Selon le récent rapport du Secrétaire général des Nations Unies sur la Guinée Bissau, le gouvernement et l’armée de ce pays seraient impliqués dans le trafic de drogue.
« Le trafic de drogue risque de déstabiliser le nouveau processus de démocratisation de la Guinée Bissau, d’encourager le crime organisé et de bafouer le principe de l’Etat de droit », peut-on lire dans le rapport publié le 28 septembre.
Le rapport cite des cas précis d’implications probables du gouvernement dans le trafic de drogue, notamment « la responsabilité supposée de plusieurs hauts fonctionnaires du gouvernement de l’ancien Premier ministre Aristides Gomes, dans la disparition de 670 kilogrammes de cocaïne saisis par les autorités ».
Le Secrétaire général des Nations Unis cite également plusieurs plaintes contre les tentatives d’intimidation du gouvernement à l’encontre de journalistes et de défenseurs de droits humains qui enquêtaient sur le trafic de drogue.
Des preuves tangibles
Selon le report, le Bureau des Nations Unies pour le soutien à la construction de la paix en Guinée Bissau, a fourni une protection à Mário Sá Gomes, un défenseur des droits humains de Guinée Bissa « qui avait osé dénoncer l’implication de l’armée dans le trafic de drogue ».
« M. Gomes a quitté les bureaux des Nations Unies le 23 août après que mon représentant eut obtenu les assurances du ministre de l’Intérieur, au mon du gouvernement, que M. Gomes ne serait pas inquiété ni arrêté et que le gouvernement garantirait sa protection », a indiqué le Secrétaire général dans le rapport.

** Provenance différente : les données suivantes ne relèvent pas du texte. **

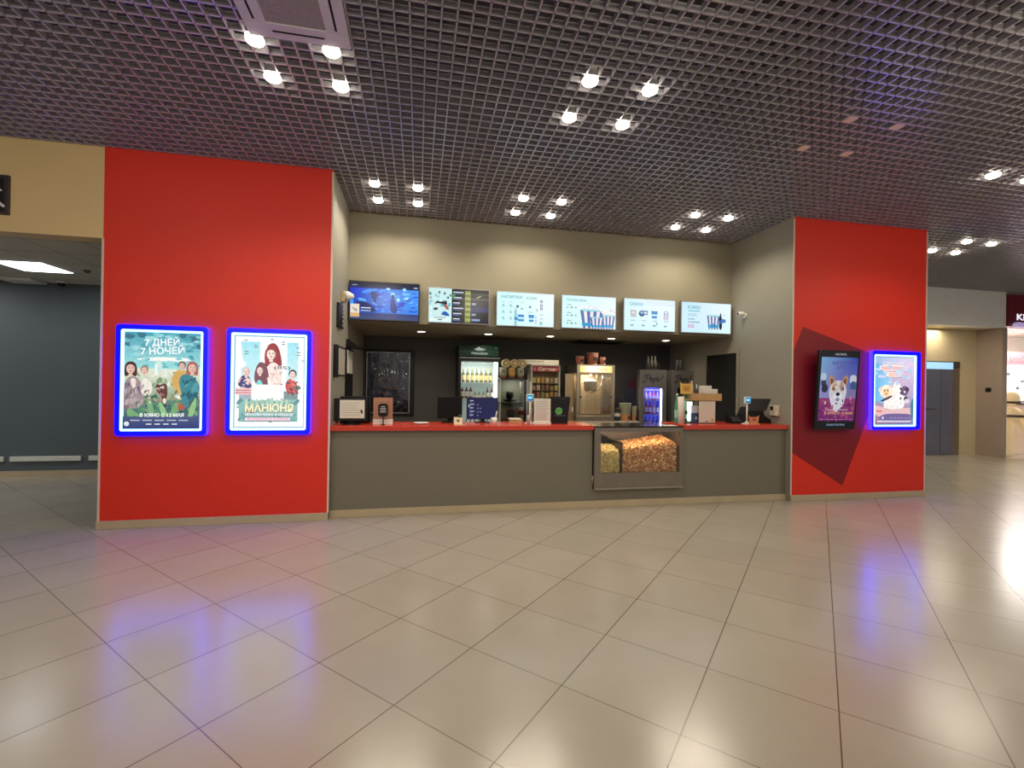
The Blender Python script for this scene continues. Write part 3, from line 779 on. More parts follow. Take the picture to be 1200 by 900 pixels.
lightbox(-3.145, .998, -2.268, 2.185, 'blue neon lightbox with a jungle film poster, next to the beige passage', poster_jungle)
lightbox(-2.080, 1.003, -1.203, 2.188, 'blue neon lightbox with a white family film poster titled with cream letters', poster_family)
lightbox(6.570, 1.026, 7.452, 2.196, 'blue neon lightbox with a pastel cartoon animal poster beside the digital screen', poster_sheep, (.03, .045, .075, .055))

# leaning black digital screen with the dog film
ds = thing('digital_screen', (5.855, D-0.09, 1.04), 'black upright digital screen showing a dog poster, tilted out from the red wall', 'screen')
mb = MB(); mb.box(5.513, D-0.12, 1.04, 6.197, D-0.075, 2.17, bev=0.006); mb.build('casing', bezel, ds)
def dogart(cv):
    w, h = .684, 1.13
    X = lambda u: u*w
    Z = lambda v: v*h
    cv.rect(0.004, .004, w-.004, h-.004, (17, 18, 22))
    a, b, lo, hi = .055, .955, .11, .912
    cv.poly([(X(a), Z(.40)), (X(b), Z(.40)), (X(b), Z(hi)), (X(a), Z(hi))], [(150, 150, 206), (120, 130, 196), (40, 66, 176), (126, 176, 226)])
    cv.rect(X(a), Z(lo), X(b), Z(.40), (112, 34, 104), (150, 60, 120))
    for u0, u1, v0, v1, c in ((.08, .2, .55, .62, (54, 56, 84)), (.78, .95, .58, .68, (210, 216, 230)), (.8, .95, .5, .6, (60, 90, 140)), (.1, .25, .47, .56, (44, 42, 66)), (.72, .95, .40, .5, (130, 120, 176)), (.06, .2, .62, .7, (190, 210, 236))):
        cv.blob([(X(u0), Z(v0)), (X(u0), Z(v1)), (X((u0+u1)/2), Z(v1+.02)), (X(u1), Z(v1)), (X(u1), Z(v0))], c)
    cv.text('ВРЕМЯ', X(.33), Z(.815), .05, (92, 70, 150), width=.34, bold=.01, rot=.06); cv.text('ДРУГ', X(.42), Z(.765), .05, (98, 74, 156), width=.17, bold=.01, rot=.04)
    # the dog
    for sx in (-1, 1):
        cv.blob([(X(.5)+sx*X(.20), Z(.52)), (X(.5)+sx*X(.24), Z(.655)), (X(.5)+sx*X(.18), Z(.70)), (X(.5)+sx*X(.05), Z(.60))], (196, 146, 104))
        cv.blob([(X(.5)+sx*X(.18), Z(.56)), (X(.5)+sx*X(.2), Z(.635)), (X(.5)+sx*X(.16), Z(.66)), (X(.5)+sx*X(.1), Z(.59))], (118, 74, 66))
    cv.blob([(X(.32), Z(.36)), (X(.27), Z(.5)), (X(.36), Z(.6)), (X(.5), Z(.63)), (X(.64), Z(.6)), (X(.73), Z(.5)), (X(.68), Z(.36)), (X(.58), Z(.24)), (X(.5), Z(.21)), (X(.42), Z(.24))], (224, 222, 232))
    cv.blob([(X(.33), Z(.5)), (X(.38), Z(.6)), (X(.47), Z(.61)), (X(.47), Z(.52)), (X(.42), Z(.46))], (206, 160, 120)); cv.blob([(X(.67), Z(.5)), (X(.62), Z(.6)), (X(.53), Z(.61)), (X(.53), Z(.52)), (X(.58), Z(.46))], (190, 150, 130))
    scatter(cv, X(.34), Z(.26), X(.66), Z(.5), ((246, 246, 252), (204, 204, 220), (232, 226, 226)), 60, .02, 14, 1.5)
    scatter(cv, X(.36), Z(.5), X(.64), Z(.6), ((224, 190, 156), (186, 140, 110), (232, 222, 222)), 26, .018, 15, 1.4)
    scatter(cv, X(.07), Z(.12), X(.94), Z(.38), ((130, 44, 112), (170, 70, 130), (96, 30, 96), (190, 96, 130)), 60, .03, 16)
    cv.ell(X(.5), Z(.41), .075, .075, (242, 242, 248))
    for sx in (-1, 1): cv.ell(X(.5)+sx*X(.11), Z(.52), .022, .022, (36, 28, 34)); cv.ell(X(.5)+sx*X(.105), Z(.525), .006, .006, (240, 240, 240))
    cv.ell(X(.5), Z(.45), .036, .026, (26, 22, 30)); cv.stroke([(X(.5), Z(.43)), (X(.5), Z(.40)), (X(.44), Z(.385))], .008, (60, 50, 66)); cv.stroke([(X(.5), Z(.40)), (X(.56), Z(.385))], .008, (60, 50, 66))
    cv.ell(X(.5), Z(.375), .03, .018, (92, 130, 180))
    for u, v in ((.4, .34), (.46, .29), (.53, .3), (.6, .34), (.5, .25)): cv.blob([(X(u-.03), Z(v+.03)), (X(u), Z(v-.05)), (X(u+.03), Z(v+.03))], (232, 232, 242))
    cv.ell(X(.2), Z(.34), .018, .026, (236, 176, 150)); cv.ell(X(.82), Z(.40), .02, .03, (210, 120, 150))
    cv.rect(X(.22), Z(.248), X(.76), Z(.256), (226, 196, 214))
    cv.text('В КИНО С 19 МАЯ', X(.2), Z(.195), .038, (246, 176, 120), width=.47, bold=.02, rot=-.01)
    cv.text('12+', X(.45), Z(.158), .018, (230, 170, 210))
    for i in range(7): cv.rect(X(.1+.12*i), Z(.128), X(.1+.12*i+.09), Z(.134), (206, 130, 190))
    cv.text('СМОТРИТЕ', X(.5), Z(.938), .026, (214, 224, 246), width=.19, align='C')
    cv.text('В КИНОТЕАТРАХ', X(.5), Z(.05), .026, (176, 196, 240), width=.31, align='C')
cv = Canvas(); dogart(cv); cv.build('display', attr_mat('portrait_display', .62, .12), ds, (5.513, D-0.1205, 1.04))
mb = MB(); mb.box(5.70, D-0.075, 1.35, 6.0, D-0.045, 1.9); mb.build('wall_bracket', black, ds)
ds.rotation_euler = (math.radians(4.0), 0, 0)

# ================================================================== MENU SCREENS
def screen(x0, x1, z0, z1, label, paint, frame, fw=0.012):
    t = thing('menu_screen', ((x0+x1)/2, DR, z0), label, 'screen', 'screens in the row above the counter')
    box('casing', frame, (x0, DR-0.085, z0), (x1, DR-0.035, z1), t, bev=0.004)
    box('wall_bracket', black, ((x0+x1)/2-.12, DR-0.035, (z0+z1)/2-.1), ((x0+x1)/2+.12, DR-.001, (z0+z1)/2+.1), t)
    cv = Canvas(0.0001); paint(cv, x1-x0-2*fw, z1-z0-2*fw)
    cv.build('display', SCREEN, t, (x0+fw, DR-0.0856, z0+fw))
    return t
def film_art(cv, w, h):
    cv.poly([(0, 0), (w, 0), (w, h), (0, h)], [(26, 44, 150), (52, 130, 236), (70, 150, 246), (18, 40, 206)])
    cv.rect(0, h*.84, w, h, (22, 34, 80), (16, 18, 34))
    cv.text('КИНО', w*.03, h*.9, .018, (200, 214, 240)); cv.rect(w*.93, h*.89, w*.985, h*.92, (180, 190, 220))
    for u, v, rx, ry in ((.82, .72, .06, .022), (.86, .6, .09, .03), (.92, .46, .07, .03), (.62, .7, .035, .03), (.7, .56, .03, .03), (.55, .84, .035, .02), (.79, .84, .03, .025)):
        cv.ell(w*u, h*v, w*rx, h*ry*2, (110, 190, 250)); cv.ell(w*u, h*v, w*rx*.6, h*ry*1.1, (190, 228, 255))
    scatter(cv, w*.05, h*.2, w*.95, h*.8, ((36, 92, 216), (60, 140, 246), (30, 70, 190), (84, 160, 250)), 60, .035, 17, .1, 3.5)
    cv.blob([(w*.3, h*.62), (w*.29, h*.74), (w*.34, h*.78), (w*.37, h*.7), (w*.44, h*.64), (w*.37, h*.62), (w*.38, h*.5), (w*.36, h*.42), (w*.33, h*.55)], (26, 44, 110))
    cv.blob([(w*.58, h*.2), (w*.585, h*.5), (w*.6, h*.62), (w*.63, h*.62), (w*.66, h*.48), (w*.69, h*.3), (w*.68, h*.18)], (30, 50, 130))
    cv.ell(w*.62, h*.65, w*.022, h*.05, (34, 56, 120))
    cv.blob([(w*.48, h*.2), (w*.5, h*.42), (w*.56, h*.44), (w*.6, h*.2)], (40, 110, 220))
    cv.blob([(w*.05, h*.38), (w*.12, h*.5), (w*.25, h*.46), (w*.34, h*.34), (w*.4, h*.2), (w*.2, h*.2)], (20, 30, 96))
    cv.stroke([(w*.32, h*.46), (w*.39, h*.38)], .012, (120, 180, 250)); cv.rect(0, h*.4, w*.05, h*.52, (40, 150, 246))
    cv.rect(0, 0, w, h*.17, (60, 74, 116), (36, 50, 118))
    cv.rect(w*.16, h*.29, w*.3, h*.315, (206, 226, 255)); cv.rect(w*.16, h*.22, w*.3, h*.24, (190, 214, 250))
    cv.rect(w*.005, h*.05, w*.135, h*.40, (226, 214, 196)); cv.rect(w*.005, h*.05, w*.135, h*.16, (216, 170, 112)); cv.stroke([(w*.04, h*.3), (w*.07, h*.24), (w*.09, h*.26), (w*.09, h*.2)], .012, (84, 90, 110))
def schedule_art(cv, w, h):
    cv.rect(0, 0, w, h, (12, 14, 26))
    cv.rect(0, 0, w*.375, h, (196, 232, 232))
    for i in range(26):
        u, v = random.random()*.35, random.random()*.75+.18
        cv.blob([(w*(u-.02), h*v), (w*(u+.01), h*(v+.06)), (w*min(.37, u+.03), h*(v+.01)), (w*(u+.01), h*(v-.05))], random.choice(((96, 170, 180), (140, 200, 206), (70, 110, 120), (230, 246, 246), (176, 150, 140))))
    cv.blob([(w*.08, h*.5), (w*.12, h*.62), (w*.2, h*.6), (w*.3, h*.63), (w*.3, h*.5), (w*.24, h*.54), (w*.12, h*.56)], (30, 26, 34))
    cv.blob([(w*.24, h*.5), (w*.3, h*.54), (w*.34, h*.36), (w*.28, h*.38)], (176, 90, 90)); cv.blob([(w*.2, h*.24), (w*.26, h*.36), (w*.36, h*.2), (w*.28, h*.18)], (30, 84, 170))
    cv.blob([(w*.06, h*.36), (w*.1, h*.44), (w*.16, h*.42), (w*.13, h*.34)], (70, 60, 70))
    cv.rect(w*.02, h*.03, w*.35, h*.15, (226, 244, 242)); cv.rect(w*.08, h*.12, w*.28, h*.145, (120, 150, 150)); cv.rect(w*.15, h*.06, w*.22, h*.09, (70, 90, 96))
    cv.rect(w*.385, 0, w, h, (10, 14, 34), (8, 8, 12))
    ts = ('10:20', '12:05', '14:30', '16:45', '19:10', '21:40')
    for i in range(6):
        v = h*(.87-.158*i)
        if i == 3: cv.rect(w*.595, v-h*.06, w, v+h*.08, (34, 44, 92))
        if i == 2: cv.rect(w*.595, v-h*.06, w, v+h*.08, (14, 16, 34))
        cv.rect(w*.595, v-h*.055, w*.69, v+h*.085, (128, 138, 52)); cv.text(ts[i], w*.605, v, .022, (226, 230, 160), width=w*.075)
        cv.rect(w*.40, v+h*.02, w*(.57-.03*(i % 3)), v+h*.05, (206, 216, 236)); cv.rect(w*.40, v-h*.025, w*(.5+.02*(i % 2)), v-h*.005, (86, 110, 170))
        if i in (2, 4, 5): cv.rect(w*.71, v-h*.01, w*(.78 if i < 5 else .85), v+h*.05, (130, 150, 200))
    cv.rect(w*.385, h*.71, w, h*.72, (150, 156, 150)); cv.rect(w*.385, h*.855, w, h*.865, (120, 130, 120)); cv.blob([(w*.78, h*.76), (w*.86, h*.83), (w*.88, h*.82), (w*.8, h*.75)], (196, 200, 150))
    cv.rect(w*.39, h*.74, w*.43, h*.84, (60, 150, 70))
SKY = (196, 244, 246); TEAL = (30, 150, 160); PALE = (222, 250, 250)
def menu_base(cv, w, h, tint=(200, 244, 246)):
    cv.poly([(0, 0), (w, 0), (w, h), (0, h)], [tint, (214, 246, 244), (232, 244, 250), tint])
def cup(cv, x, z, s, hh, body=(36, 140, 206), lid=(30, 100, 150), top=1.0):
    cv.poly([(x-.38*s, z), (x+.38*s, z), (x+.5*s*top, z+hh), (x-.5*s*top, z+hh)], body)
    cv.rect(x-.42*s, z+hh*.35, x+.42*s, z+hh*.6, (196, 232, 244)); cv.rect(x-.55*s*top, z+hh, x+.55*s*top, z+hh*1.07, lid)
def bucket(cv, x, z, s, hh):
    n = 7
    for i in range(n):
        a, b = i/n, (i+1)/n
        cv.poly([(x+(a-.5)*s*.72, z), (x+(b-.5)*s*.72, z), (x+(b-.5)*s, z+hh), (x+(a-.5)*s, z+hh)], (236, 226, 236) if i % 2 else (84, 110, 160))
    cv.poly([(x-.40*s, z+hh*.12), (x+.40*s, z+hh*.12), (x+.43*s, z+hh*.3), (x-.43*s, z+hh*.3)], (44, 150, 206))
    cv.ell(x, z+hh, s*.52, hh*.06, (70, 186, 196)); cv.ell(x, z+hh*1.01, s*.46, hh*.04, (170, 220, 226))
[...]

Les représentations régionales du Bureau des Nations Unies sur les drogues et la criminalité (UNODC) pour l’Afrique de l’Ouest et du Centre ont documenté des douzaines de cas de cargaisons de drogue qui auraient été saisies en Guinée Bissau, alors que très peu de personnes auraient été inculpées, a expliqué IRIN Antonio Mazzitelli, le représentant régional de l’UNODC.
Deux ressortissants colombiens, arrêtés en Guinée Bissau pour blanchiment d’argent et possession illégale d’armes à feu, avaient été relâchés. Depuis, ils ont disparu dans la nature, a indiqué M. Mazzitelli. Un de ces Colombiens est d’ailleurs suspecté d’avoir des liens avec les Forces armées révolutionnaires de Colombie (FARC).
Selon un représentant d’une autre organisation internationale, qui a requis l’anonymat, deux militaires bissau-guinéens, un capitaine et son chauffeur, auraient été arrêtés récemment en possession d’importantes quantités de drogue, avant d’être relâchés.
Le pouvoir divisé
Pour lui, comme pour d’autres représentants, la montée des tensions en Guinée Bissau entre certains responsables du gouvernement et des membres de la hiérarchie militaire s’explique par une concurrence pour le droit à assurer la sécurité des narcotrafiquants.
« Les narcotrafiquants ne veulent pas de conflit. Ils veulent avoir un partenaire sûr pour faciliter l’écoulement de leurs marchandises », a expliqué M. Mazzitelli. « Mais il y a une fracture au sein du gouvernement et elle est de plus en plus marquée ».
La plus flagrante est le différend entre le chef d’état-major général des armées et le chef d’état-major de la marine. Ils apparaissent rarement ensemble en public à des cérémonies et, d’après certains représentants à Bissau, plusieurs responsables politiques seraient derrière les deux chefs militaires.
« Il est possible que dans l’un des camps il y ait des gens honnêtes qui tentent d’arrêter les narcotrafiquants », a fait remarquer M. Mazzitelli. « Mais il est difficile de le savoir, puisque les deux camps s’accusent mutuellement ».
M. Mazzitelli s’est toutefois dit confiant en la détermination de la nouvelle ministre de la Justice, Carmelita Pires à mettre fin au trafic de drogue.
Depuis le lancement d’un plan d’urgence pour combattre le trafic de drogue, la ministre a reçu plusieurs menaces de morts, mais elle ne bénéficie toujours pas d’une protection particulière, a-t-il dit.